2002 Denver Annual Meeting (October 27-30, 2002)

Paper No. 9
Presentation Time: 3:50 PM

2001 AND EARLIER SURFACE FAULTING IN THE EPICENTRAL AREA OF THE 26 JANUARY 2001 BHUJ, INDIA EARTHQUAKE


MCCALPIN, James P., GEO-HAZ Consulting, Inc, P.O. Box 837, Crestone, CO 81131, mccalpin@geohaz.com

The 26 January 2001 Bhuj, India earthquake (M7.7) was generated by northward thrusting on an east-west fault. Reconnaissance teams from USA, Europe, and India stated that the mainshock fault plane did not rupture the surface. However, in May 2001 Dr. Mahesh Thakkar (Lalan University, Bhuj) and I mapped a >1 km long fault scarp that trends east-west, approximately where the mainshock fault plane would project to the surface. This scarp was not a lateral spread or other gravity failure, and thrust Cretaceous bedrock over Quaternary deposits. Where exposed in a stream cut, the fault dipped 13 degrees south and displaced a Holocene (?) channel fill 22 cm. Geomorphic evidence for pre-2001 displacements exists on this same fault, and could be investigated by future trenching. The largest ground deformation was a large lateral spread at Budharmora village. A French team trenched the toe thrust of this landslide, thinking it might be a primary surface rupture. I concur with other US geologists that this feature is a landslide, but the French trench also exposes a pre-2001 normal (?) fault zone in the trench that was not reactivated. We also mapped a NNW-trending dextral fault zone similar to the Manfara fault. Our unnamed dextral fault north of Bharodia village had 10-20 cm of displacement and a unique surface morphology which I term a "welt", a low, smooth linear mound with tension or dextral cracks at the crest, and a small thrust scarp on one margin.
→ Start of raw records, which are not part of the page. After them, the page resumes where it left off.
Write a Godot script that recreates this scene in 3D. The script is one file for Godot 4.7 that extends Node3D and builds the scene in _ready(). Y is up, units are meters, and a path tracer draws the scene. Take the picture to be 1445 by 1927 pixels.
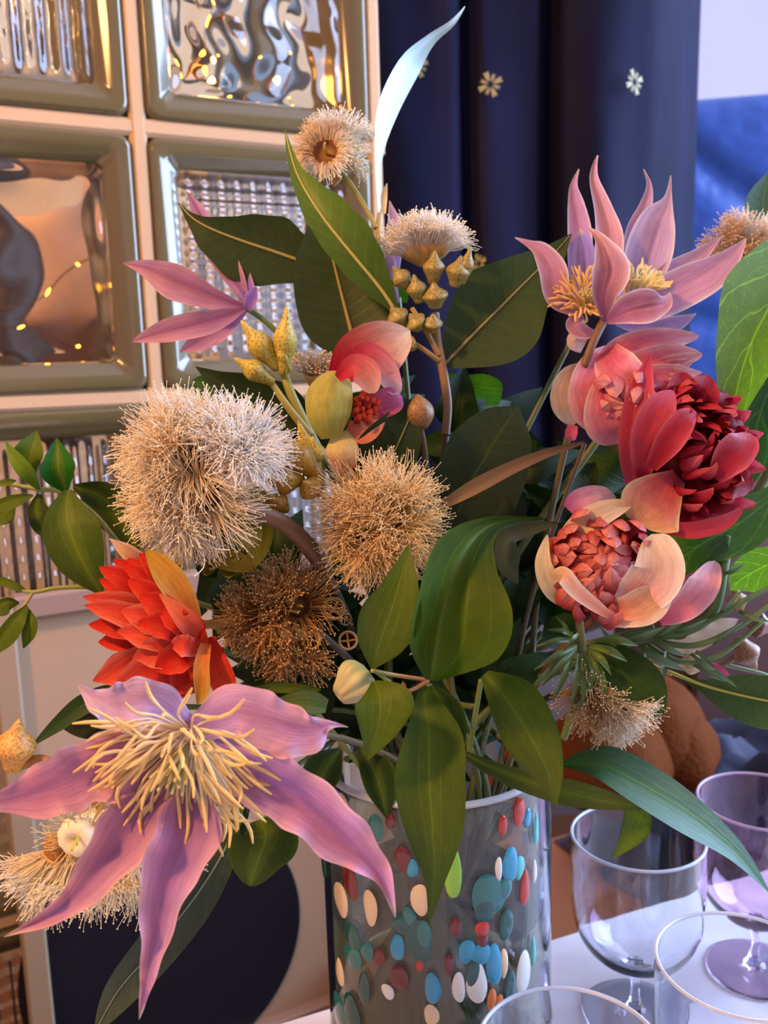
extends Node3D
# A mixed bouquet in a speckled glass vase on a pale table, before a glass block wall. Units are metres.

const F := 1700.0                        # focal length of the photograph in its pixels
const CAM := Vector3(0, 1.133, 0)
const TABLE_Y := 0.75
const VASE := Vector3(0.022, TABLE_Y, -0.4335)
var cb: Basis
var rng := RandomNumberGenerator.new()
var mats := {}
var texs := {}
var taken := {}
var rim_spot := 0

# ---------------------------------------------------------------- places
func P(x: float, y: float, d: float) -> Vector3:     # the point seen at that pixel, d metres along the view axis
	return CAM + cb * Vector3((x - 722.5) / F * d, -(y - 963.5) / F * d, -d)

func on_plane(x: float, y: float, at: Vector3, n: Vector3) -> Vector3:
	var dir := P(x, y, 1.0) - CAM
	return CAM + dir * (n.dot(at - CAM) / n.dot(dir))

func on_table(x: float, y: float) -> Vector3:
	return on_plane(x, y, Vector3(0, TABLE_Y, 0), Vector3.UP)

# ---------------------------------------------------------------- nodes
func numbered(called: String) -> String:
	var k: int = taken.get(called, 0)
	taken[called] = k + 1
	return called if k == 0 else "%s_%03d" % [called, k]

func thing(called: String, label: String, category: String, at: Vector3, group := "") -> Node3D:
	var o := Node3D.new()
	o.name = numbered(called)
	add_child(o)
	o.position = at
	o.set_meta("label", label)
	o.set_meta("category", category)
	if group: o.set_meta("group", group)
	return o

func origin_of(n: Node) -> Vector3:
	var at := Vector3.ZERO
	while n != self and n is Node3D:
		at += n.position
		n = n.get_parent()
	return at

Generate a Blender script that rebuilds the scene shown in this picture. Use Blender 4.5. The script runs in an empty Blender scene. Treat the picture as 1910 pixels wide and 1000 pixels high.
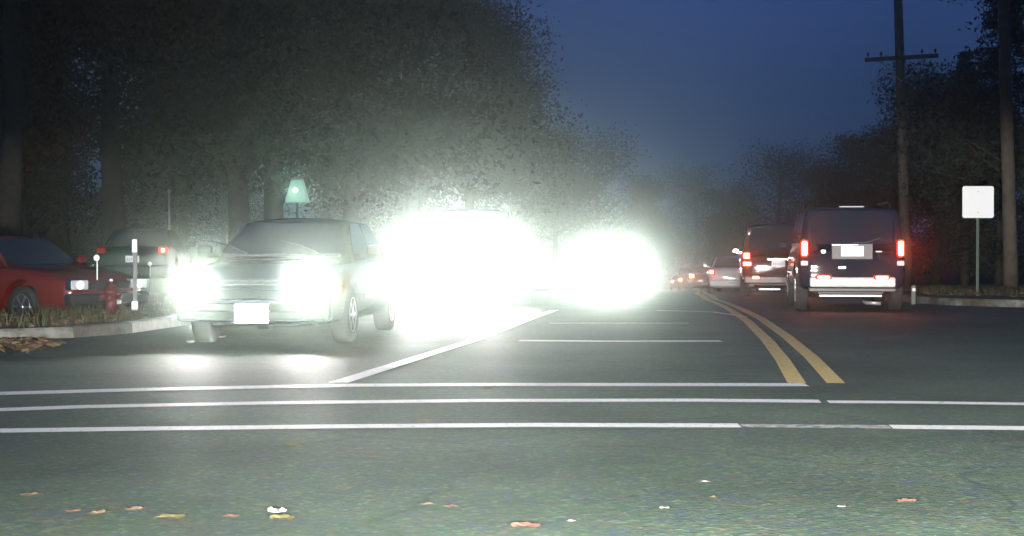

In the loose sandy soils of the epicentral region this landform will be obliterated in just a few years. Might similar structures have formed in Holocene earthquakes in the central USA, and then were obliterated? These structures form a new category of surface ruptures that may exist in stable continental regions elsewhere, and pose unrecognized hazards to infrastructure elements.